Zuerst werden jene Stimmen eliminiert, die an Parteien gingen, die an einer eventuellen Prozenthürde ( fünf Prozent oder drei Prozent) gescheitert sind. Diese bereinigte Stimmenzahl ist Basis für die Berechnung der erreichten Sitze jeder Partei. Bleiben wir bei dem obigen Beispiel, entfallen 35.000 Stimmen auf die A-Partei (20.000 Stimmen), die B-Partei (12.000 Stimmen) und die C-Partei (3.000 Stimmen). Sind wie im obigen Beispiel acht Sitze zu verteilen, so hat die A-Partei ohne Auf- oder Abrundungen 57,1 Prozent der Stimmen, die B-Partei 34,2 Prozent und die C-Partei 8,5 Prozent erreicht. Bei acht zu vergebenden Sitzen entspricht das für die A-Partei 4,56 Sitze, die B-Partei 2,72 Sitze und die C-Partei 0,64 Sitze. Allerdings zählen für die Berechnung nur die Zahlen vor dem Komma. Die A-Partei erhält danach vier Sitze, die B-Partei zwei Sitze und die C-Partei keinen Sitz. Jetzt wären erst sechs der acht Sitze vergeben. Nun folgt der zweite Schritt: Wenn die Summe der errechneten Sitze nicht der Gesamtsitzzahl entspricht, werden die verbliebenen Restsitze den Wahlvorschlägen mit den höchsten Stellen nach dem Komma zugeschlagen. Das ergibt für die B-Partei und die C-Partei je einen Sitz.

Insgesamt kommt die A-Partei somit auf vier Sitze, die B-Partei auf drei Sitze und die C-Partei auf einen Sitz.
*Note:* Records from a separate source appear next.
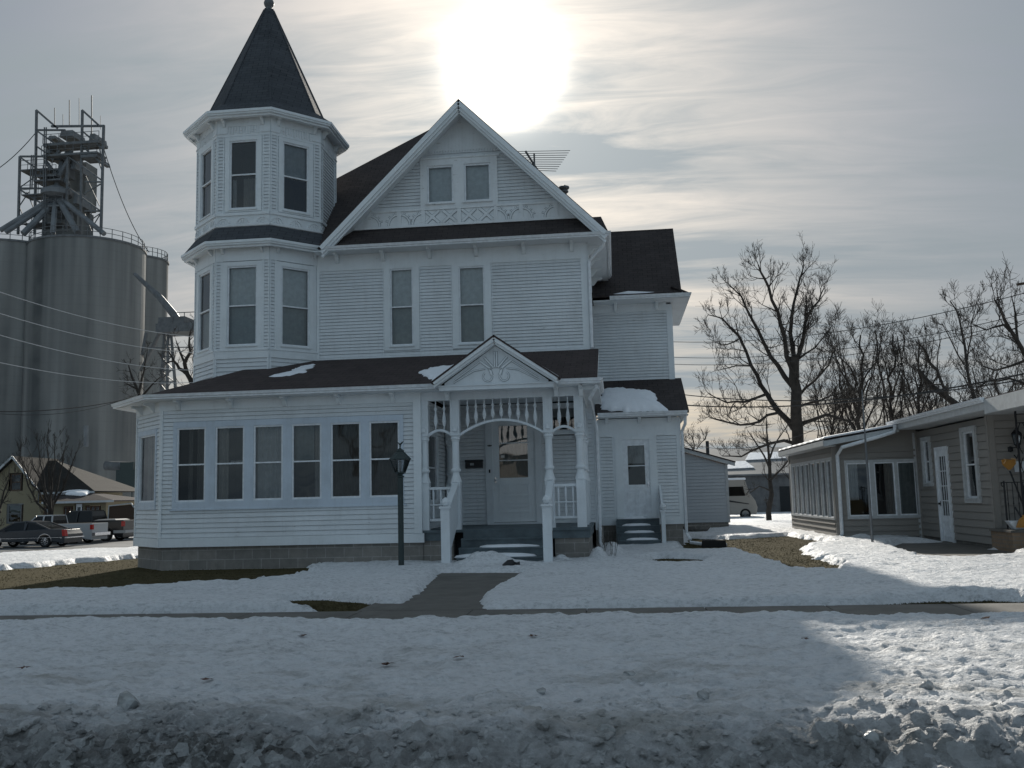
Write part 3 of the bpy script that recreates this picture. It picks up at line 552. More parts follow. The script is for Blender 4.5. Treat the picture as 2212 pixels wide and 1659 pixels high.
# pediment over the steps
px, pz0, pz1, hw = -2.60, 3.99, 5.10, 1.40
PF = Wall(0, 20.97, 1, 0); m = MB()
PF.poly(m, [(px-hw+.22, 3.99), (px+hw-.22, 3.99), (px+hw-.22, 4.10), (px, 4.92), (px-hw+.22, 4.10)], -.02, .0)
PF.box(m, px-hw+.1, px+hw-.1, 3.93, 4.02, -.2, .06); PF.box(m, px-hw+.05, px+hw-.05, 4.02, 4.045, -.2, .09)
m.build('pediment', 'porchwhite', house)
m = MB()
for sg in (-1, 1):
    for w_, o0, d0, d1 in ((.10, .0, .0, .26), (.05, -.09, .0, .20)):
        a = (px+sg*hw, 4.10+o0); b = (px, 5.05+o0+(.0)); PF.bar(m, a, b, w_, d0, d1)
m.build('pediment_rake', 'trimwhite', house)
def scroll(m, e, dd):
    PF.box(m, px-.04-e, px-.012+e*.3, 4.42-e, 4.78+e, .0, .03*dd); PF.box(m, px+.012-e*.3, px+.04+e, 4.42-e, 4.78+e, .0, .03*dd)
    for sg in (-1, 1):
        PF.arc(m, (px+sg*.19, 4.22), .105, 0 if sg < 0 else math.pi, (-1.3*math.pi if sg < 0 else 2.3*math.pi), .022+e*2, 0, .022*dd, 14)
        for a, b, w_ in (((.09, 4.25), (.14, 4.40), .05), ((.10, 4.38), (.36, 4.58), .04), ((.05, 4.42), (.26, 4.66), .035), ((.36, 4.56), (.95, 4.16), .022), ((.24, 4.40), (.5, 4.36), .018), ((.5, 4.36), (.98, 4.10), .018)):
            PF.bar(m, (px+sg*a[0], a[1]), (px+sg*b[0], b[1]), w_+e*2, 0, .028*dd)
m = MB(); scroll(m, 0, 1.0); m.build('scrollwork', 'trimwhite', house)
m = MB(); scroll(m, .011, .35); m.build('scrollwork_shade', 'groove_shade', house)  # grey bars behind the scrolls paint the groove shadow as colour
m = MB(); yb = 24.2
for sg in (-1, 1): m.slab([(px+sg*(hw+.06), 20.70, 4.11), (px, 20.70, 5.13), (px, yb, 5.13), (px+sg*(hw+.06), yb, 4.11)], .04)
m.build('pediment_roof', 'red_shingles', house)

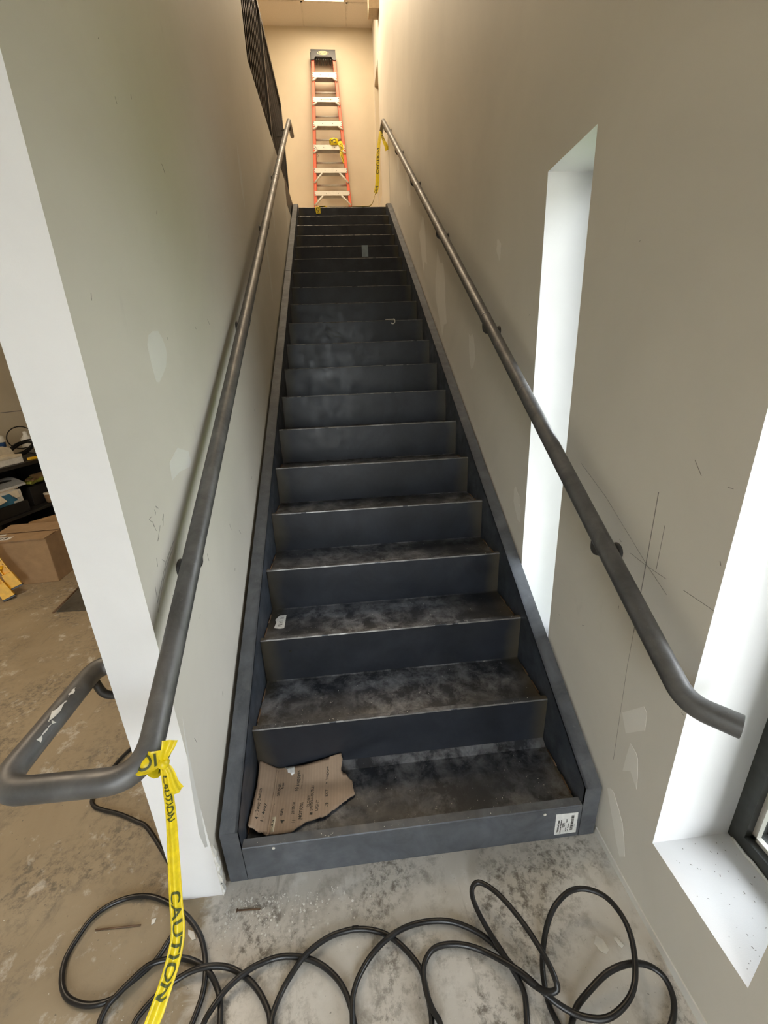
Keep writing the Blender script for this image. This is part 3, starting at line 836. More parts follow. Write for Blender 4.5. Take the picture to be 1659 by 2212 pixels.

Zum Nachschlagen: Die Erfinder der drei Zählverfahren

Victor D'Hondt war ein belgischer Jurist und Professor für Zivil- und Steuerrecht an der Universität Gent. Sein Anliegen war es, auch Minderheiten in gewählten Gremien vertreten zu sehen.

Der französische Mathematiker André Sainte-Lague begründete seine Berechnungsmethode mit der Erfolgswertgleichheit der Wählerstimmen. Hans Schepers brachte als Physiker und Mitarbeiter der Bundestagsverwaltung dieses Verfahren für die Verteilung der Ausschusssitze des Deutschen Bundestages ein.

Seit der Bundestagswahl im Jahr 1987 bis zur Wahl 2005 wurde das Hare/Niemeyer-Verfahren für die Berechnung der Sitzverteilung im Deutschen Bundestag angewandt. Es geht auf den Londoner Rechtsanwalt Thomas Hare und den deutschen Mathematiker Horst F. Niemeyer zurück.